Science is objective. Real. Error is eliminated or reduced.

But as I read my student’s blogs I find that psychology is passion, it is their life experience, it is a way of viewing the world around them. They disclose information, they share, they explore, they wonder out loud. It is real, real messy, real psychology. It makes me a bit uncomfortable sometimes, it is not controlled, it is not sanitized…

Blogging lets me peak open the door, just a little, to look inside their ‘room’ and see how to connect psychology with what they care about. It is messy in there. I get why my parents were always telling me to clean up my room now. I thought my students didn’t get the memo, but maybe it was me.

My problem? Or your problem?

March 4, 2010

I LOVED reading the students’ blogs this week. They are writing about interesting topics with passion and they have evidence to support their opinions. What else could a professor want?

They are writing about problems and who really owns that problem. Community Psychology and Blogging. I feel empowered and I think they are too.

Glutton for Punishment

February 16, 2010

Yep, I’m a glutton for punishment. I’m still too new to teaching to be beaten down by poor writing, lack of ability to construct critical positions, or fear of technology on the part of my students. Well, I hope I maintain my belief in my students’ ability to learn all of these skills even after I am a weary, well-worn and cynical professor…

So they are blogging again – this time about community and social problems. Ends up that technological literacy is not just my good idea, but is one of the suggested 10 learning outcomes of a psychology undergraduate education by the American Psychological Association. I’ll be reading and learning about homelessness, illegal immigration, homosexuality, sexism, racism and other forms of oppression if the first blogs are any indication….

Think, write, action….

Apparently not (coerced) or 6 reasons I’m a FAILURE

September 17, 2009

Hmph, well all of my students were not coerced in posting their blog. I wonder to myself, why is that? They seem responsible and interested in their education. What might be other reasons and do they have to do with me?

1. I have yet to prepare them properly for the novel assignment.

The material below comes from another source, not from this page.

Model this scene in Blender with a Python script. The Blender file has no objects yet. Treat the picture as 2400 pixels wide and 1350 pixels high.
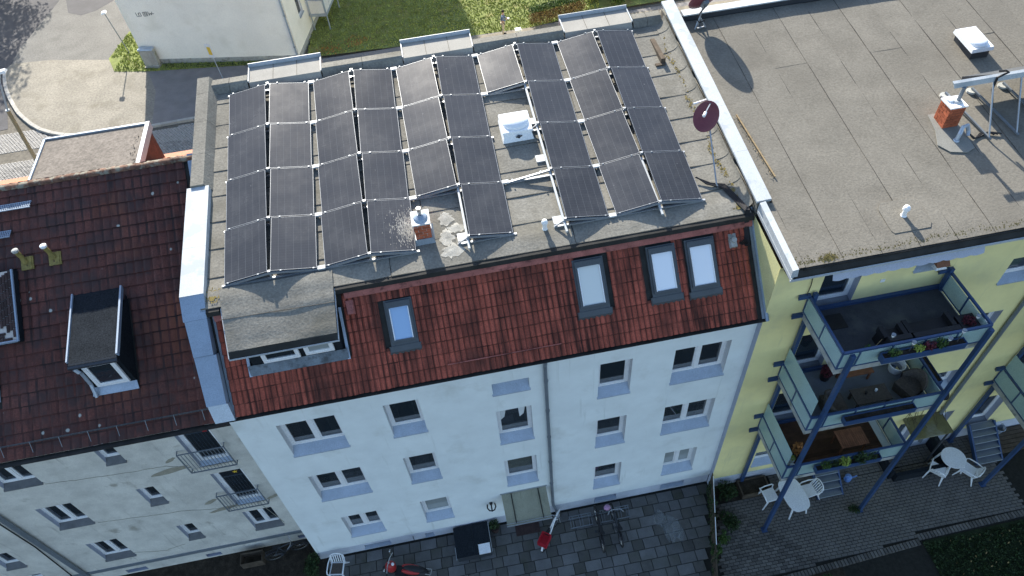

2. I did not conquer their fear of the world wide web and so they put it off. But do think they I won’t notice?

3. My class is not the most important activity in which they engage. Really?

4. I have lousy instructional assignments and my students are now protesting at the Dean’s office as I write. They have yet to learn about academic freedom and my right to select assignments (I failed to inform them properly).

5. I misjudged their responsible interest (say it isn’t so!).

6. I failed to realize that undergraduates are different creatures than are graduate students (who I had do this first).

I will try to do better….

Coercion

August 27, 2009

Here I am doing it again to another group of students. They really have no choice about it and I tried to make it exciting (and it is) but they looked at me with that look you gave your mother or father, you know, when you were a child and they made you eat your peas? You knew it was good for you but you didn’t want to look happy about it.

Most of the students had not even read a blog before and no one had blogged. One student confessed, on his way out, that a friend had been trying to get him to blog….and the unstated was that only the psycho professor could really make him do it. Or maybe I misread that and he was glad to tell his friend he would now be blogging.

What’s worse is (well to THEM the students, not to ME!)  the class is all about terrorism. Yep, one even started his blog – it is called Coercion Blog and he hopes to not end up on a watch list.  I probably already am on one – I’ve been to the NSA, War Room, FBI, and had too many students use me as a reference for their CIA, FBI, SBI, Secret Service jobs.  Seriously, one of my former students is actually in the Secret Service. Which really is a funny name if you think about – uh, secret, and you have a Web site?

My students don’t yet know about my undaunted overconfidence. I even offered to talk one down off the ledge if the thought of blogging was going to make her drop the class. They just don’t realize how much FUN it is going to be.